Meu pai lho negou: quanto me custava!
— “Já vem vindo a noite, é tão só a estrada…
Senhor pai, não digam tal de nossa casa
Que a um cavaleiro que pede pousada
Se fecha esta porta à noite cerrada.”
Roguei e pedi — muito lhe pesava
Mas eu tanto fiz, que por fim deixava
Fui-lhe abrir a porta, mui contente entrava;
Ao lar o levei, logo se assentava;
Às mãos lhe dei água, ele se lavava;
Pus-lhe uma toalha, nela se limpava.
Poucas as palavras, que mal me falava
Mas eu bem senti que ele me mirava.
Fui a erguer os olhos, mal os levantava,
Os seus lindos olhos na terra os pregava.
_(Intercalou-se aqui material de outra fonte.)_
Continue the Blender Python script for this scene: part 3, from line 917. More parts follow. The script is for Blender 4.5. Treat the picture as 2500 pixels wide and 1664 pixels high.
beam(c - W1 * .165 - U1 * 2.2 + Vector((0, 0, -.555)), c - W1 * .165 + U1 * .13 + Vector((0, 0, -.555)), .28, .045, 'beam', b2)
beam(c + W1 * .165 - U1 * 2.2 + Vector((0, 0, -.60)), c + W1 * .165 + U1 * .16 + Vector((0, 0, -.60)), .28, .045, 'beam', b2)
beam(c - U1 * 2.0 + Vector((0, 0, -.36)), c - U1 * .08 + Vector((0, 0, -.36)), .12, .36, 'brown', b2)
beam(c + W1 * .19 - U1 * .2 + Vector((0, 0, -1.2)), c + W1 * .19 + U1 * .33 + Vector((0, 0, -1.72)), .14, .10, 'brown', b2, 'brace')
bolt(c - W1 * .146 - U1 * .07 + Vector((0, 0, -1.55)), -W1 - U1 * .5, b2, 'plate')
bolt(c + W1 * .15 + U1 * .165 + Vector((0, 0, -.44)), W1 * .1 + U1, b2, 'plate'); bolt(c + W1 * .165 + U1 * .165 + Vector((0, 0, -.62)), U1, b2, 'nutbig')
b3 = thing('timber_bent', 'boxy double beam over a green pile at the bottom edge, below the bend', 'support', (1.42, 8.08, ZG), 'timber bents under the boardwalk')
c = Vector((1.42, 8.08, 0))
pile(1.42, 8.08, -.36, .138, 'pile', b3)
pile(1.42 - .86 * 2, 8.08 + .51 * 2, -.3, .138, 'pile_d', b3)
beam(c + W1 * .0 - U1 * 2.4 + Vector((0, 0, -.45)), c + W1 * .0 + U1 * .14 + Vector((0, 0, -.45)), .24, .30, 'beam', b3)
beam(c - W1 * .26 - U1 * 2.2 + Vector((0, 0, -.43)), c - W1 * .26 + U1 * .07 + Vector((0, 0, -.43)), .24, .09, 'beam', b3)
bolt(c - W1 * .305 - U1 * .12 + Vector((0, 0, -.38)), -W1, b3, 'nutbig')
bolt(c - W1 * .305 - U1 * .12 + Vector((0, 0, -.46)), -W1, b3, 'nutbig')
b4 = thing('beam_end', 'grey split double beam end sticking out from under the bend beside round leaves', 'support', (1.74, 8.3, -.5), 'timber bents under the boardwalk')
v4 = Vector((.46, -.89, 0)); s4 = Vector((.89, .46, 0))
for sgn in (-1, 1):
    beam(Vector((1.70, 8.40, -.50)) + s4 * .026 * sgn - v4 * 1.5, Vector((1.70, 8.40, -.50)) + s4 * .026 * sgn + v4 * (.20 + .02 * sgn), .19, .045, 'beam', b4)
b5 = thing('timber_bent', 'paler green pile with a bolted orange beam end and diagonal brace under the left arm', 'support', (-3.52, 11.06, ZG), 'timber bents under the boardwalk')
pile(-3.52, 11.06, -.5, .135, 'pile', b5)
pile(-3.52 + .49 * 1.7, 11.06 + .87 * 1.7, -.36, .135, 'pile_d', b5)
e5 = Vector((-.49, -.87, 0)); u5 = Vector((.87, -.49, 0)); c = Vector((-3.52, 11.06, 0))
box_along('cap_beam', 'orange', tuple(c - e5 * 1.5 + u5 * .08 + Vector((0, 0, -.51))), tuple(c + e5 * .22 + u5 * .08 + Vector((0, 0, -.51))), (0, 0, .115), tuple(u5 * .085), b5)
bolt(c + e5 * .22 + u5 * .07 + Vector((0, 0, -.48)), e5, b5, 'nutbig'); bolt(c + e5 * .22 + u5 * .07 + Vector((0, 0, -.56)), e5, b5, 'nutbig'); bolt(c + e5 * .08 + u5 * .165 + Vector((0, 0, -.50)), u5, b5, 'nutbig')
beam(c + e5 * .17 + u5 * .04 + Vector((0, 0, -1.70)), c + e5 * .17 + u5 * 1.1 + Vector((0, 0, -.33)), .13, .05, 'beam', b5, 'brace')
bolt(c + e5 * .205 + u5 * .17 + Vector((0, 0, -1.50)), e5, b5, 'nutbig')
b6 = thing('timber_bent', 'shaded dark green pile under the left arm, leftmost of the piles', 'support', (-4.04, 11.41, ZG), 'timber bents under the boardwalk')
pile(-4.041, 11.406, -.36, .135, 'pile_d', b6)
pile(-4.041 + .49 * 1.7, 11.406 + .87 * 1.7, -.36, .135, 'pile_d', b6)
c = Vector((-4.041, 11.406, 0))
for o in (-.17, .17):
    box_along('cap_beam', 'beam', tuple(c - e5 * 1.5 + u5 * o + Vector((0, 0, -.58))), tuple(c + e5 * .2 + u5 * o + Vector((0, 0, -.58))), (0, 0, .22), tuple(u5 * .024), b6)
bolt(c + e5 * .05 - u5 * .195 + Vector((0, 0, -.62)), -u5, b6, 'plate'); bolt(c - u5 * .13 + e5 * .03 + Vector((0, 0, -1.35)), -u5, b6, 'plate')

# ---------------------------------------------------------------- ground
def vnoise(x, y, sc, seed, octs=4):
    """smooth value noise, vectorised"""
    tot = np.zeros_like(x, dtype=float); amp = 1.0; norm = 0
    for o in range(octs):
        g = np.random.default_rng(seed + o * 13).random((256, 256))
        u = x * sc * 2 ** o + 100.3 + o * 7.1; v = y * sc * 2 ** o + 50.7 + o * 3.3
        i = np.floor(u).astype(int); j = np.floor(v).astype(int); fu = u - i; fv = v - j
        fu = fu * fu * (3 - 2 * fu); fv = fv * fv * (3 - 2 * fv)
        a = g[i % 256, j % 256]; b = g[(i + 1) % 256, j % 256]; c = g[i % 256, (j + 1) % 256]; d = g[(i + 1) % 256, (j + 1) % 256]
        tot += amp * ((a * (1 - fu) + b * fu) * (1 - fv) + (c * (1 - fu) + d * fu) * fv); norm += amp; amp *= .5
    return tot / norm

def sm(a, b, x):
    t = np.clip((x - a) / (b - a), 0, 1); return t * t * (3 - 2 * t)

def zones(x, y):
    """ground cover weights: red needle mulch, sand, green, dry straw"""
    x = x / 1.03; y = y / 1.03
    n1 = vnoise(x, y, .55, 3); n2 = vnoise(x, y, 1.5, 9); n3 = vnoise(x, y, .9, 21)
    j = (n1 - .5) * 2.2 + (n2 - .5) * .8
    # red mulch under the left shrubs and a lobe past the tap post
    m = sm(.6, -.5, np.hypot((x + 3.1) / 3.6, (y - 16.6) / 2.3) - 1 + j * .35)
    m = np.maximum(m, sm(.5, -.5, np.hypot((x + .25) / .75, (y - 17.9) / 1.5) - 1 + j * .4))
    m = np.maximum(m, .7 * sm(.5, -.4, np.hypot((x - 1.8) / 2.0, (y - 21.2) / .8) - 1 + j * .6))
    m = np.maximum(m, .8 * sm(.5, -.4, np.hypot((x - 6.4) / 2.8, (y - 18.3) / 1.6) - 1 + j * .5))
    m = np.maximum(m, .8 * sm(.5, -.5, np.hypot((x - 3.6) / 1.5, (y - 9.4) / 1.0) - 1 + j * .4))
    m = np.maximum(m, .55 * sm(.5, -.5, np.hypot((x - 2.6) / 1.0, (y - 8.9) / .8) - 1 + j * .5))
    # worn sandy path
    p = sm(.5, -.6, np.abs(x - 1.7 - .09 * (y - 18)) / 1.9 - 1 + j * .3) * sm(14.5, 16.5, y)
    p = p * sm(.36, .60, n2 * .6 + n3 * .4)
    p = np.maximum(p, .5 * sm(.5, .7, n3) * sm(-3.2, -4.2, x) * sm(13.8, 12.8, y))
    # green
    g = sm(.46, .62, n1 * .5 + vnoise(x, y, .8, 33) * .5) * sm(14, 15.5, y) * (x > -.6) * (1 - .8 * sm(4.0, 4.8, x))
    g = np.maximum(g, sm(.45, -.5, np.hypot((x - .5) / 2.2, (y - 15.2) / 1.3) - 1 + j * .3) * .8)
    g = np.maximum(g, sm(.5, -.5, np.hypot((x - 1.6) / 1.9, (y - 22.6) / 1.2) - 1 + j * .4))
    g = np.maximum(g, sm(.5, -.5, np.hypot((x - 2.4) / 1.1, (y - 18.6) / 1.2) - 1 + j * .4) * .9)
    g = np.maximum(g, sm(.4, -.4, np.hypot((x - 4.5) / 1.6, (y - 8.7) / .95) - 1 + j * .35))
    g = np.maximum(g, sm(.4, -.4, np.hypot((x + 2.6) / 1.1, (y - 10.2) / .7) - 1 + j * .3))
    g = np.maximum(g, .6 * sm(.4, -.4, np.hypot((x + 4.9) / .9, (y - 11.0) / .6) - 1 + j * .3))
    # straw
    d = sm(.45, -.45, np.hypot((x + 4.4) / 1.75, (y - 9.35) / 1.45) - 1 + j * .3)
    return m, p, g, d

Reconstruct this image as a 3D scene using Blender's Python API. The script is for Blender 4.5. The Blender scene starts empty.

Fui-lhe pôr a ceia, muito bem ceava;
A cama lhe fiz, nela se deitava,
Dei-lhe as boas-noites, não me replicava;
Tão má cortesia nunca a vi usada!
Lá por meia-noite, que me eu sufocava,
Sinto que me levam co’a boca tapada…
Levam-me a cavalo, levam-me abraçada,
Correndo, correndo sempre à desfilada.
Sem abrir os olhos, vi quem me roubava.
Calei-me e chorei — ele não falava.
Dali a muito longe me perguntava:
Eu na minha terra como me chamava.
— “Chamavam-me Iria, Iria a fidalga;
Por aqui, agora, Iria, a cansada.”
Andando, andando, toda a noite andava;
Lá por madrugada que me atentava…
Horas esquecidas comigo lutava;
Nem força nem rogos, tudo lhe mancava.
Tirou-a do alfange… ali me matava,
Abriu uma cova onde me enterrava.

No fim de sete anos passou o cavaleiro,
Uma linda ermida viu naquele outeiro,
—“Que ermida é aquela, de tanto romeiro?”
— “É de Santo Iria, que sofreu marteiro.”
— “Minha Santo Iria, meu amor primeiro,
Se me perdoares, serei teu romeiro.”
— “Perdoar não te hei-de, ladrão carniceiro,
Que me degolaste que nem um cordeiro.”